Extrait de l'argumentaire du jury
Sophie Vandeveugle a 25 ans et la lucidité de sa génération. L’histoire qu’elle nous raconte est celle d’une guerre contre le feu, cet ennemi aussi meurtrier que les gaz asphyxiants dans les tranchées de 1914-1918, que les déluges de bombes en 1940-1945, que tous les massacres d’aujourd’hui.
Sauf qu’à une guerre, il y a toujours une fin. De cette guerre-ci on ne voit pas la fin. Ni de nos jours, où les catastrophes climatiques se multiplient, ni dans ce beau récit dont on a dit qu’il était une fable, une dystopie, alors qu’il nous apparaît comme plus vrai, plus actuel même que les prévisions apocalyptiques qui sont devenues notre quotidien.

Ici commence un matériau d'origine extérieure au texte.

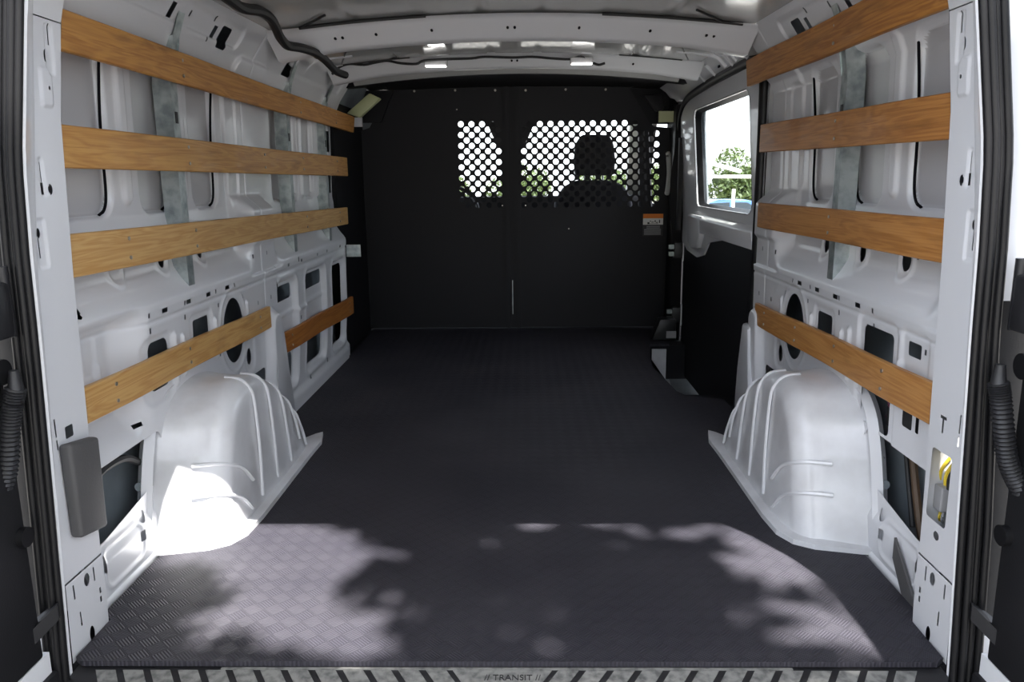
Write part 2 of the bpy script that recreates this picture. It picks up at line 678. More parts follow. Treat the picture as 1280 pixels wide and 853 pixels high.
BIG = [('e', (2.42, 0.45, 0.083, 0.103)), ('e', (2.552, 0.335, 0.020, 0.028)), ('r', (2.18, 0.487, 0.052, 0.046, 0.010)),
       ('r', (2.60, 0.20, 0.10, 0.065, 0.02)),
       ('r', (1.705, 0.215, 0.180, 0.085, 0.03)),
       ('e', (2.32, 0.712, 0.016, 0.023)), ('e', (2.07, 0.715, 0.017, 0.027)),
       ('r', (2.455, 1.33, 0.035, 0.030, 0.008))]
BIG_L = BIG + [('r', (1.915, 0.46, 0.052, 0.062, 0.022)), ('e', (1.60, 0.655, 0.018, 0.024)), ('r', (2.93, 1.33, 0.03, 0.022, 0.008))]
BIG_R = BIG + [('r', (1.845, 0.43, 0.078, 0.122, 0.014)), ('r', (1.845, 0.305, 0.03, 0.02, 0.008)), ('e', (1.83, 0.718, 0.021, 0.027)),
               ('r', (1.665, 0.54, 0.028, 0.016, 0.004)), ('r', (1.67, 0.385, 0.022, 0.022, 0.006)), ('r', (1.625, 0.385, 0.007, 0.02, 0.003))]
SLOTS = [(q, 0.592, 0.015, 0.0045) for q in (1.955, 2.10, 2.235, 2.38)] + \
        [(q, 0.592, 0.004, 0.006) for q in (1.87, 2.075, 2.29, 2.44)] + \
        [(2.075, 0.553, 0.004, 0.006), (1.875, 0.553, 0.004, 0.007), (2.31, 0.548, 0.004, 0.006), (2.51, 0.545, 0.004, 0.006),
         (1.78, 0.735, 0.005, 0.012), (1.66, 0.735, 0.005, 0.012), (2.22, 0.735, 0.004, 0.012), (2.00, 0.735, 0.003, 0.007),
         (1.62, 0.545, 0.004, 0.006), (2.60, 0.43, 0.006, 0.017), (2.66, 0.50, 0.004, 0.008), (2.66, 0.66, 0.004, 0.007),
         (2.80, 0.66, 0.004, 0.007), (2.80, 0.50, 0.004, 0.007), (2.30, 0.40, 0.004, 0.007),
         (2.38, 1.335, 0.012, 0.016), (2.35, 1.365, 0.004, 0.007), (2.35, 1.31, 0.004, 0.006), (2.20, 1.35, 0.004, 0.007), (2.10, 1.34, 0.012, 0.018), (2.02, 1.36, 0.005, 0.007),
         (1.97, 0.335, 0.004, 0.007), (1.80, 0.335, 0.016, 0.005)]

wall_left = structure('wall_left', 'bare white left side wall of the cargo bay')
wall_right = structure('wall_right', 'bare white right side wall of the cargo bay')
for s, W, big in ((-1, wall_left, BIG_L), (1, wall_right, BIG_R)):
    pressed('inner_panel', s, (1.52, 2.87), (-0.02, 1.40), 0.0045, rear_wall(s), big, SLOTS, M['white'], W,
            second=(M['skin'], [((a + b) / 2, 1.03, (b - a) / 2, 0.195, 0.05) for a, b in POCKETS]))
    # dark seams where the skin pockets end
    mb = MB()
    for a, b in POCKETS:
        mb.tube(spline([(s * 0.925, b - 0.003, 1.215), (s * 0.937, b - 0.003, 1.10), (s * 0.943, b - 0.003, 1.0), (s * 0.946, b - 0.003, 0.890), (s * 0.946, b - 0.018, 0.851), (s * 0.946, b - 0.045, 0.838)], 6), 0.0036, 6)
    mb.build('panel_gap', M['hole'], W)

# front bay, left side only: the right side has the sliding door
COLS = [((2.995, 0.32), 0.125, 0.215), ((3.415, 0.32), 0.165, 0.215), ((3.84, 0.31), 0.135, 0.215)]


def front_wall(Y, Z):
    X = ip(Z, PROF_Z, PROF_X)
    t = sstep(Y - 2.93, 0.09) * (Z > 0.60) * sstep(Z - 0.84, 0.06)
    X = X + (0.884 - X) * t
    for (yc, zc), hy, hz in COLS:
        d = sd_rect(Y, Z, (yc, zc, hy, hz, 0.04))
        X = X + 0.020 * sstep(d, 0.015) - 0.004 * np.exp(-((d - 0.016) / 0.008) ** 2)
    inside = sstep(sd_rect(Y, Z, (3.2, 0.33, 0.38, 0.13, 0.02)), 0.02)
    X = X - 0.008 * inside * (np.exp(-((Z - 0.40) / 0.008) ** 2) + np.exp(-((Z - 0.31) / 0.008) ** 2))
    for a, b in ((3.07, 3.42), (3.52, 3.68), (3.76, 3.96)):
        d = sd_rect(Y, Z, ((a + b) / 2, 1.02, (b - a) / 2, 0.185, 0.04))
        X = X + 0.020 * sstep(d, 0.012)
    for yc in (3.47, 3.72):
        X = X - 0.010 * sstep(sd_rect(Y, Z, (yc, 1.02, 0.015, 0.18, 0.015)), 0.012)
    X = X + 0.006 * np.exp(-((Z - 0.572) / 0.005) ** 2)
    X = X + 0.008 * sstep(sd_rect(Y, Z, (3.5, 1.345, 0.42, 0.028, 0.02)), 0.012)
    X = X + 0.02 * sstep(4.02 - Y, 0.06)
    X = X - 0.015 * sstep(Z - 0.06, 0.03)
    return X


BIG_F = [('r', (2.99, 0.487, 0.105, 0.030, 0.018)), ('r', (3.42, 0.487, 0.14, 0.032, 0.020)),
         ('r', (2.985, 0.18, 0.105, 0.058, 0.03)), ('r', (3.40, 0.205, 0.145, 0.078, 0.03)),
         ('r', (3.84, 0.31, 0.115, 0.195, 0.03)), ('r', (3.95, 1.10, 0.04, 0.05, 0.012)), ('r', (3.95, 0.94, 0.045, 0.09, 0.015)),
         ('r', (3.10, 1.33, 0.05, 0.030, 0.008))]
SLOT_F = [(q, 0.592, 0.010, 0.006) for q in (3.02, 3.20, 3.45, 3.62, 3.88)] + [(3.16, 0.60, 0.006, 0.01), (3.17, 0.36, 0.008, 0.008), (3.6, 0.08, 0.01, 0.01), (3.3, 0.075, 0.01, 0.01)]
pressed('inner_panel', -1, (2.87, 4.10), (-0.02, 1.40), 0.007, front_wall, BIG_F, SLOT_F, M['white'], wall_left,
        second=(M['skin'], [((a + b) / 2, 1.02, (b - a) / 2, 0.185, 0.04) for a, b in ((3.07, 3.42), (3.52, 3.68), (3.76, 3.96))]))
mb = MB()
for b in (3.045, 3.43, 3.69, 3.97):
    mb.tube([(-0.938, b, 1.20), (-0.943, b, 1.0), (-0.948, b, 0.86)], 0.0055, 6)
mb.build('panel_gap', M['hole'], wall_left)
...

Avec Feu le vieux monde, nous sommes loin des vaines COP, loin des engagements non tenus, loin de la résignation ou de la mauvaise foi, mais au plus près du cynisme de ceux qui poursuivent l’arrosage de leurs golfs impeccables et de l’angoisse des autres qui se battent pour leurs maisons, leurs enfants, leurs cultures et leurs bêtes. Nous sommes donc demain, ou après-demain, ou l’été prochain, ou le suivant, au moment où la terre nous dit adieu dans un déluge de feu. Déjà dans l’Enfer. Déjà dans le deuil de tout ce que nous aimions. Mais nous sommes aussi — enfin ! — dans l’action. Celle de gens qui se mobilisent, solidaires d’une faune sauvage dont les douleurs les bouleversent, hantés par la disparition fulgurante des paysages. Les yeux grands ouverts sur la monstruosité de ce temps et la beauté qui part en torche, Sophie Vandeveugle nous rappelle en filigrane comment on en est arrivé là. Mais elle nous fait sentir aussi que le courage et la lutte collective existent. Et la douceur. Et la lumière du vivant. Elle le dit au travers de personnages qui sans doute lui ressemblent, graves, lumineux, acharnés au combat.
Avec efficacité, alternant évocations puissantes et dialogues incisifs, elle donne à voir leurs lieux de vie, leurs gestes, leur épuisement ou le miracle d’une accalmie. Son écriture est sensible et musclée, évocatrice et précise. Un premier roman d’une impressionnante maturité.